** start **

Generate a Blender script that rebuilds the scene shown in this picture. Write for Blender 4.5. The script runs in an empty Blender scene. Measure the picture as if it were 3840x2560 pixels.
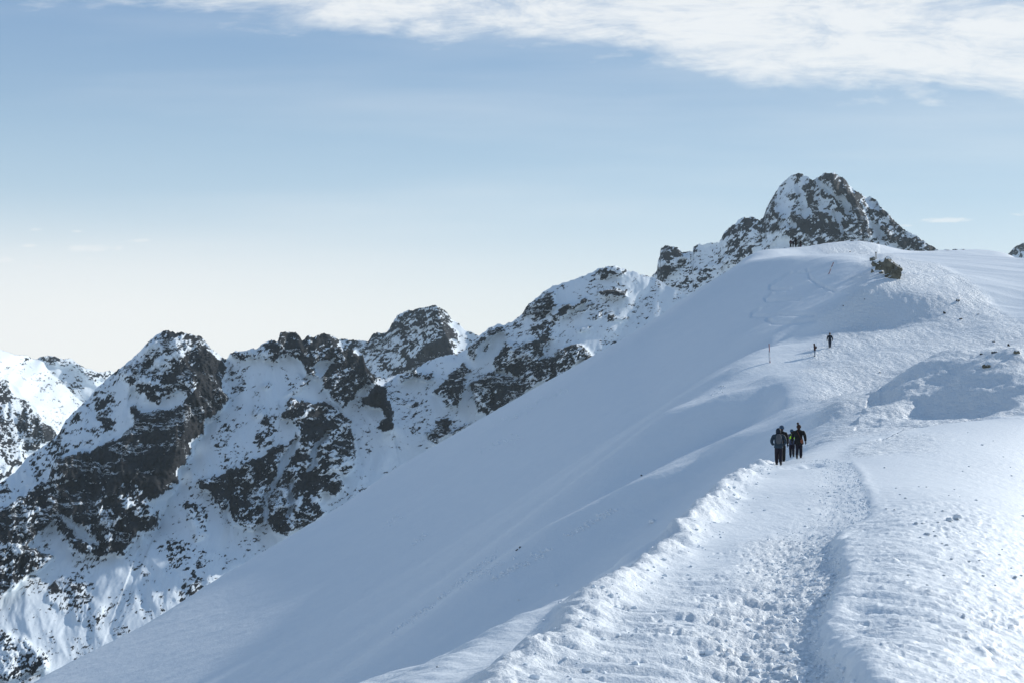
import bpy, bmesh, math, random
import numpy as np
from mathutils import Vector, Matrix

# ------------------------------------------------------------------ camera, sky, sun, exposure
F = 5878.0                       # focal length in photo pixels (photo 3840 x 2560)
PITCH = math.atan(189.0 / F)     # camera looks slightly up
SUN_AZ = math.radians(50)        # to the right of the viewing direction
SUN_EL = math.radians(23)

C = bpy.context.scene.collection
scene = bpy.context.scene
cam_data = bpy.data.cameras.new('camera')
cam_data.sensor_width = 36.0
cam_data.lens = 36.0 * F / 3840.0
cam_data.clip_start = 0.5
cam_data.clip_end = 30000
cam = bpy.data.objects.new('camera', cam_data)
C.objects.link(cam)
cam.location = (0, 0, 0)
cam.rotation_euler = (math.pi / 2 + PITCH, 0, 0)
scene.camera = cam

scene.view_settings.view_transform = 'Standard'
scene.view_settings.look = 'None'
scene.view_settings.gamma = 1.0
scene.view_settings.use_curve_mapping = False
scene.view_settings.exposure = 0.2
scene.cycles.max_bounces = 6
scene.cycles.diffuse_bounces = 3
scene.cycles.volume_bounces = 0

world = bpy.data.worlds.new('World')
scene.world = world
world.use_nodes = True
wn = world.node_tree.nodes
wl = world.node_tree.links
wn.clear()


def N(nodes, kind, **kw):
    n = nodes.new(kind)
    for k, v in kw.items():
        setattr(n, k, v)
    return n


def math_node(nodes, links, op, a, b=None, c=None, clamp=False):
    n = nodes.new('ShaderNodeMath')
    n.operation = op
    n.use_clamp = clamp
    for i, s in enumerate((a, b, c)):
        if s is None:
            continue
        if isinstance(s, (int, float)):
            n.inputs[i].default_value = s
        else:
            links.new(s, n.inputs[i])
    return n.outputs[0]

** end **

### Challenge
Keep the pictures out of the copy and write out the data exactly as it stands.

### Result of the exercise
Generate a Blender script that rebuilds the scene shown in this picture. Write for Blender 4.5. The script runs in an empty Blender scene. Measure the picture as if it were 3840x2560 pixels.
import bpy, bmesh, math, random
import numpy as np
from mathutils import Vector, Matrix

# ------------------------------------------------------------------ camera, sky, sun, exposure
F = 5878.0                       # focal length in photo pixels (photo 3840 x 2560)
PITCH = math.atan(189.0 / F)     # camera looks slightly up
SUN_AZ = math.radians(50)        # to the right of the viewing direction
SUN_EL = math.radians(23)

C = bpy.context.scene.collection
scene = bpy.context.scene
cam_data = bpy.data.cameras.new('camera')
cam_data.sensor_width = 36.0
cam_data.lens = 36.0 * F / 3840.0
cam_data.clip_start = 0.5
cam_data.clip_end = 30000
cam = bpy.data.objects.new('camera', cam_data)
C.objects.link(cam)
cam.location = (0, 0, 0)
cam.rotation_euler = (math.pi / 2 + PITCH, 0, 0)
scene.camera = cam

scene.view_settings.view_transform = 'Standard'
scene.view_settings.look = 'None'
scene.view_settings.gamma = 1.0
scene.view_settings.use_curve_mapping = False
scene.view_settings.exposure = 0.2
scene.cycles.max_bounces = 6
scene.cycles.diffuse_bounces = 3
scene.cycles.volume_bounces = 0

world = bpy.data.worlds.new('World')
scene.world = world
world.use_nodes = True
wn = world.node_tree.nodes
wl = world.node_tree.links
wn.clear()


def N(nodes, kind, **kw):
    n = nodes.new(kind)
    for k, v in kw.items():
        setattr(n, k, v)
    return n


def math_node(nodes, links, op, a, b=None, c=None, clamp=False):
    n = nodes.new('ShaderNodeMath')
    n.operation = op
    n.use_clamp = clamp
    for i, s in enumerate((a, b, c)):
        if s is None:
            continue
        if isinstance(s, (int, float)):
            n.inputs[i].default_value = s
        else:
            links.new(s, n.inputs[i])
    return n.outputs[0]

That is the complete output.